### REQUIREMENTS
Reproduce verbatim only the lines from the one containing "0)))*.25+noise.noise(Vector((X*3.5, Y*3.5, 5)))*.16" through the last line below, both included.

### INFORMATION SUPPLIED
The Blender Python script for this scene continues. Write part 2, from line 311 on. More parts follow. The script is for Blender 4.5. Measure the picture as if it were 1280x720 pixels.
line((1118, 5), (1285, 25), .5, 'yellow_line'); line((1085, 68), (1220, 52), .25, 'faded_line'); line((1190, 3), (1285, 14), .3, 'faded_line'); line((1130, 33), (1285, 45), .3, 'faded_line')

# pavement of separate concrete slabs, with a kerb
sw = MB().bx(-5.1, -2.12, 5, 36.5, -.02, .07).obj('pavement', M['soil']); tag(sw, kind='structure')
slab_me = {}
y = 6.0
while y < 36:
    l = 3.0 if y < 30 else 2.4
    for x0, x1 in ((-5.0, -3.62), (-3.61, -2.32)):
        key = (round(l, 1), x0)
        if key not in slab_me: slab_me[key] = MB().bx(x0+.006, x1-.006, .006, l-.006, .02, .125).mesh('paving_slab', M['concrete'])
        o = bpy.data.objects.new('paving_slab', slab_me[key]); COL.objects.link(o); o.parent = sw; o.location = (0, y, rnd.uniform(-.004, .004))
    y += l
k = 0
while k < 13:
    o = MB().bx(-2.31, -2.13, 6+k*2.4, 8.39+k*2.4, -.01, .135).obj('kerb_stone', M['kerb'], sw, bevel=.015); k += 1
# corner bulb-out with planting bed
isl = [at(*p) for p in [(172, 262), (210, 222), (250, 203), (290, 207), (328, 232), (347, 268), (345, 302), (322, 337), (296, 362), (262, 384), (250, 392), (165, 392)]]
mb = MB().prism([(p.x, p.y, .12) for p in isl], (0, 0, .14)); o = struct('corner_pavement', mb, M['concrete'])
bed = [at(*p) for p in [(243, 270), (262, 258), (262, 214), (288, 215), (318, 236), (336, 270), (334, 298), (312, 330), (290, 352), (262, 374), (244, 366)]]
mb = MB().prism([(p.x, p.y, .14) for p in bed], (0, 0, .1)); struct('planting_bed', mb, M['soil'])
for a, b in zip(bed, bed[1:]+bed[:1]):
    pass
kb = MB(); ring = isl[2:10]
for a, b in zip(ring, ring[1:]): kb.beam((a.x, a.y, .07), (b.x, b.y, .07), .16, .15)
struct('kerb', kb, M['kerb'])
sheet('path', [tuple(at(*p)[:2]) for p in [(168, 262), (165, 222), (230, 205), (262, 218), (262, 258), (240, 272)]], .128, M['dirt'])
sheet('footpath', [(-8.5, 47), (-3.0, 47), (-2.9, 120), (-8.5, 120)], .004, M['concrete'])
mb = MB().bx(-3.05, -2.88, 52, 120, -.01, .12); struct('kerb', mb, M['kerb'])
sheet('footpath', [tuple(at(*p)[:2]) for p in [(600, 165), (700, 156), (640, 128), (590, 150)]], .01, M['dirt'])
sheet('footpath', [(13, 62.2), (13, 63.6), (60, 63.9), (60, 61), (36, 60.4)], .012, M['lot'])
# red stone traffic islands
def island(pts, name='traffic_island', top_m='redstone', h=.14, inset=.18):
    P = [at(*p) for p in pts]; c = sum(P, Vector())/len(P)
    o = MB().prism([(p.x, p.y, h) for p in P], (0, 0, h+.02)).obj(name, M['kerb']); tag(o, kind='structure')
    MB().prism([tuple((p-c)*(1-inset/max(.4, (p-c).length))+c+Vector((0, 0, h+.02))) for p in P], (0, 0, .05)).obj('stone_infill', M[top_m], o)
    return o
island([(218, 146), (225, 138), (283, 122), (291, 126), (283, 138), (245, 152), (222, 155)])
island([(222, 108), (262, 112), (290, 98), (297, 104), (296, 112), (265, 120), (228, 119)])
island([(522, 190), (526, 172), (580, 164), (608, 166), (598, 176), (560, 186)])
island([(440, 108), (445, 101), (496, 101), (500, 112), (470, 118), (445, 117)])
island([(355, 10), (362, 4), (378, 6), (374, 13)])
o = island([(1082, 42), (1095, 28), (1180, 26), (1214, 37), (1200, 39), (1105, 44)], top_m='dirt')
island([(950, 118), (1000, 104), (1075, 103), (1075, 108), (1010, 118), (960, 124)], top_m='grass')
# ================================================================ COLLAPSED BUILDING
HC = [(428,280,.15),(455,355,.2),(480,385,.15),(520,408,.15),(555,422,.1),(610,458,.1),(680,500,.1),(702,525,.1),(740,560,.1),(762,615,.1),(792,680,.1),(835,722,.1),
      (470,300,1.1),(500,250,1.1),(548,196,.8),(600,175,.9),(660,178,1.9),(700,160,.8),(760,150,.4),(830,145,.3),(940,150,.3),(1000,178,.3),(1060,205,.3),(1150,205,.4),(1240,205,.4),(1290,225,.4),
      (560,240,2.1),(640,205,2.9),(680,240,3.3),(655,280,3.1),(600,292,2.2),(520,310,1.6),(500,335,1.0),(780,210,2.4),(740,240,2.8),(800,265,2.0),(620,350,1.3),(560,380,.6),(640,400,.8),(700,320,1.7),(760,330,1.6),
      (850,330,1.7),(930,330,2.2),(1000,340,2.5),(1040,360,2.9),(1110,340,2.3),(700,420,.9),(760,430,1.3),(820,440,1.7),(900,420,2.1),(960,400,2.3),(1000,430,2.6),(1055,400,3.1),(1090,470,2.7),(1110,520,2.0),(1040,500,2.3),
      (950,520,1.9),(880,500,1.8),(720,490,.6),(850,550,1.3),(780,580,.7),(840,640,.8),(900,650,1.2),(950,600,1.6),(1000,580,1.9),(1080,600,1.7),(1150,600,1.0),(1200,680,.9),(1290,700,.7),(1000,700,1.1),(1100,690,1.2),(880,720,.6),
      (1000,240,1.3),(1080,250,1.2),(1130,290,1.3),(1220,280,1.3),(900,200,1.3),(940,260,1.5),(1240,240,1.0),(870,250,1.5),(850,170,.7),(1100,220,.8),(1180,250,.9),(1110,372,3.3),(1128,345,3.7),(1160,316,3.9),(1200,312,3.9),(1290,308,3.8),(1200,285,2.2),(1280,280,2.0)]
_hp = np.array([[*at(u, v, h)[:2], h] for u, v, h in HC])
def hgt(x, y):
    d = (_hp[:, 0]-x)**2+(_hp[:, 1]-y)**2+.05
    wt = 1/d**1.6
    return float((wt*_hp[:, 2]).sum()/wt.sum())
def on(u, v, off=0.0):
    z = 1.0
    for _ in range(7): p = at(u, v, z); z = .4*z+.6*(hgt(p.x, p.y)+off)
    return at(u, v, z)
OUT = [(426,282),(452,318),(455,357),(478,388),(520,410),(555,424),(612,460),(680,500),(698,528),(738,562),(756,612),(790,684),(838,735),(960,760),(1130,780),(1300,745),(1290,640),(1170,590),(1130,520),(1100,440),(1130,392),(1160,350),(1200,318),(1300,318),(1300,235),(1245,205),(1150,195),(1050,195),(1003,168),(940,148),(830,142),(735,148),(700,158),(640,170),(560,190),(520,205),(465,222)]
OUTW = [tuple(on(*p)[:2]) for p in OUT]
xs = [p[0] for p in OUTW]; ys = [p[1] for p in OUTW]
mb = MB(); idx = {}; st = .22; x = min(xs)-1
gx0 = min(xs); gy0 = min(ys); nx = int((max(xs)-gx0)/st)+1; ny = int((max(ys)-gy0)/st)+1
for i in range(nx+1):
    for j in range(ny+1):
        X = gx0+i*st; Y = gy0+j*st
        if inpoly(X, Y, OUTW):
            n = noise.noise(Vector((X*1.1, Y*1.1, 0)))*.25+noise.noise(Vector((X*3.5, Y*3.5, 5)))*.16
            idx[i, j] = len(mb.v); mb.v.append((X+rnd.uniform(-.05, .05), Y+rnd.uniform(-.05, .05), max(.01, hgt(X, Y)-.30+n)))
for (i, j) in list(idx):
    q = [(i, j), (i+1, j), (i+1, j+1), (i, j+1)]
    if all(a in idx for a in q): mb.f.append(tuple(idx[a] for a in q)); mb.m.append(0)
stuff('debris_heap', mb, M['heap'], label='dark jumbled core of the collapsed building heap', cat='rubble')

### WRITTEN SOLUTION
            n = noise.noise(Vector((X*1.1, Y*1.1, 0)))*.25+noise.noise(Vector((X*3.5, Y*3.5, 5)))*.16
            idx[i, j] = len(mb.v); mb.v.append((X+rnd.uniform(-.05, .05), Y+rnd.uniform(-.05, .05), max(.01, hgt(X, Y)-.30+n)))
for (i, j) in list(idx):
    q = [(i, j), (i+1, j), (i+1, j+1), (i, j+1)]
    if all(a in idx for a in q): mb.f.append(tuple(idx[a] for a in q)); mb.m.append(0)
stuff('debris_heap', mb, M['heap'], label='dark jumbled core of the collapsed building heap', cat='rubble')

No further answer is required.